Translation of the book turned out to be more difficult than expected. No electronic form of the book was available, so the text had to be scanned into a computer and then converted to pdf files before the translators could begin their work. As a result the initial electronic draft was full of errors. This made it very difficult for members of the Mexican Physical Society to carry out the translation. Stein enlisted the help of several other translators without much progress and finally persuaded Teodoro Halpern, an emeritus professor of physics at Ramapo college in New Jersey to help. He in turn recruited his great-nephew, Federico, a physics major at the college, to assist in the daunting task of essentially rewriting the translated text, and cutting and pasting the original hand-drawn illustrations into the corrected text. Federico's quality work earned him co-editor status—a nice professional credit for a young scientist starting his career.
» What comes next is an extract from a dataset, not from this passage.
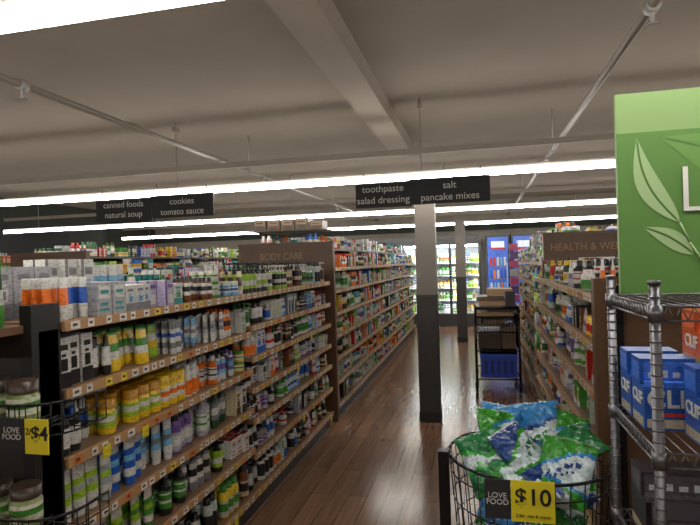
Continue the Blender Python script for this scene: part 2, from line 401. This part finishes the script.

Some of the mistakes that occurred in the midst of all these efforts were amusing. For example, the scanner misread "stresses in beams" as "stresses in beans", which was then translated into "la tension de los frijoles". And "levers and the steel yard" was translated as "las palancas y la Romana", which, when translated back into English, reads, "levers and the Roman female." Such errors are frequent in translations because of the very different natures of English and Spanish. "The flexibility you have with English is infinite," says Halpern. "You can take a noun and create from it a verb, an adjective, whatever you like. You can't do that in Spanish."
There were some grammatical errors, and many problems arose from the inevitable confusion of the plethora of local Spanish variations: each region of Central and South America has its own slang and idioms, differences between which can be addressed conversationally by simply asking for clarification. A book lacks that same interactive nature. If a second edition of the translation is published, Halpern would like to include an appendix of such idiomatic terms so that readers can look up unfamiliar terms and match them with the idioms of their region. "The concept is not to reach specific Hispanic populations in the states, but all Latin Americans as well, so the translation has to be as close to 'proper' Spanish as possible." he says. "I believe that is where the APS can make the most impact in improving physics education in Latin American countries."